The Gospel of Buddha is a compilation rather than a single ancient text. Paul Carus gathered passages from the Buddhist canon and related sources and arranged them, with some rearranging and abbreviation, into one continuous story of the Buddha's life and teaching. He frames it deliberately as a gospel, with introductory and concluding chapters of his own and a table of references for readers who want to trace each part to its origin.
The introduction lays out the doctrine before the narrative begins. Everything in the world is transient; this is Samsara. Yet within the changes there is a constancy of law, and where the law is seen there is truth. Carus draws a sharp line between self and truth: self is the cause of selfishness and the germ of evil, while truth cleaves to no self and leads to righteousness. The extinction of self is presented as salvation and as the meaning of Nirvana.

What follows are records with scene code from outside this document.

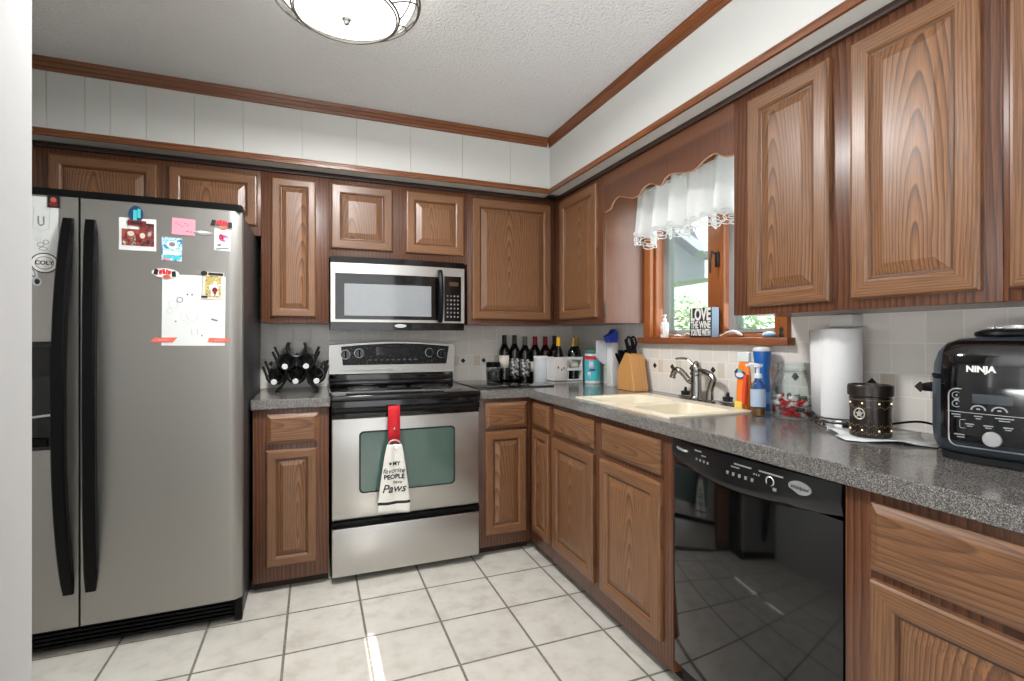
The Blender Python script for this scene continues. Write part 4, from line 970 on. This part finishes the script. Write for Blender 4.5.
M().lathe([(0, 0), (.031, 0), (.034, .004), (.033, .08), (.028, .12), (.026, .15), (.030, .195), (.034, .232), (.034, .236), (0, .236)], seg=28).build('body', blueB, bb)
M().lathe([(0, .2365), (.034, .2365), (.035, .243), (.030, .250), (.015, .254), (0, .254)], seg=28).build('cap', whiteP, bb)
m = M().lathe([(.0338, .03), (.0346, .03), (.034, .075), (.0332, .075)], seg=28); m.build('label', plain('pale_blue_label', (92, 150, 206), .4), bb)
pb = thing('soap_pump', 'clear pump soap bottle with amber soap at the bottom', 'soap dispenser', (1.535, 1.402, CT))
M().lathe([(0, .0), (.022, 0), (.025, .004), (.025, .10), (.022, .120), (.012, .132), (.012, .14), (0, .14)], seg=24).build('bottle', clearPl, pb)
M().lathe([(0, .003), (.0225, .003), (.0235, .03), (0, .032)], seg=20).build('soap', amber, pb)
m = M().lathe([(0, .1405), (.015, .1405), (.015, .155), (.006, .158), (.0055, .178), (.016, .182), (.017, .192), (0, .193)], seg=20).tube([(0, 0, .188), (-.012, .02, .190), (-.022, .036, .184)], [.006, .0055, .0045], 8)
m.build('pump', plain('clear_white', (216, 222, 226), .2), pb)
M().lathe([(.0252, .035), (.0256, .035), (.0256, .10), (.0252, .10)], seg=24).build('label', plain('blue_grey_label', (170, 186, 206), .4), pb)
cj = thing('candy_jar', 'large clear glass jar half filled with wrapped candies', 'jar', (1.605, 1.313, CT))
jo = [(0, .0), (.055, 0), (.066, .006), (.0715, .02), (.0735, .07), (.0715, .115), (.062, .15), (.053, .165), (.0525, .172), (.056, .178), (.0565, .192), (.0535, .199)]
ji = [(.0525, .197), (.0525, .18), (.0495, .17), (.0505, .164), (.0595, .148), (.069, .114), (.071, .07), (.069, .022), (.06, .009), (0, .006)]
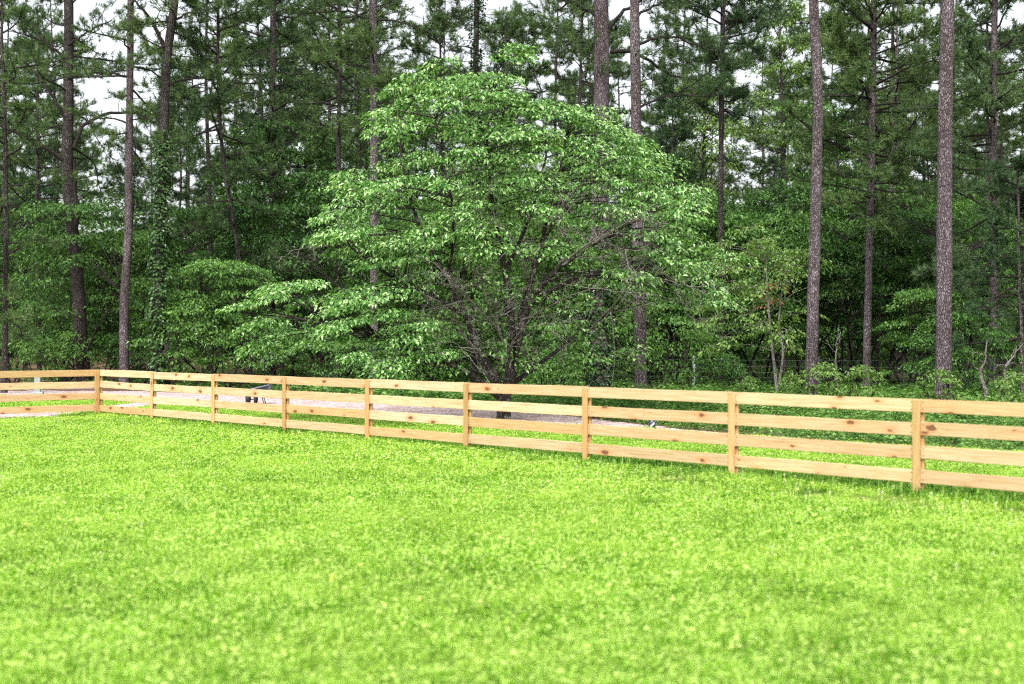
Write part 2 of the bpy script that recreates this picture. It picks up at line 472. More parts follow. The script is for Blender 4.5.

The life of Siddhattha follows. Sheltered from all suffering in his father's palace, the prince rides out and meets old age, sickness, and death, the three woes that shatter his ease. He renounces his home, tries severe self-mortification, abandons it as useless, and at last attains enlightenment under the bodhi tree after facing Mara the tempter. At Benares he preaches his first sermon, setting out the middle path, the four noble truths, and the eightfold path, and sets the wheel of the law rolling.
Much of the book then records the building of the community and the teaching itself. Disciples are gathered, the Sangha and its rules take shape, and the Buddha answers questions on identity, Nirvana, and conduct. A long section of parables and stories carries the doctrine into ordinary life: the mustard seed that teaches a grieving mother that death is common to all, the lost son, the widow's mites, the outcast, and others that meet sorrow, pride, and cruelty with patience and insight.
The closing chapters describe the last days, the final entering into Nirvana, and the Buddha's parting charge to work out salvation with diligence and to treat the law itself as teacher once he is gone. Carus's own conclusion gathers the whole into a single theme: truth has no room to dwell in mere space or sentiency or reason, but finds its home in the righteous human heart. That, in his arrangement, is the purpose of being and the gospel of the Blessed One.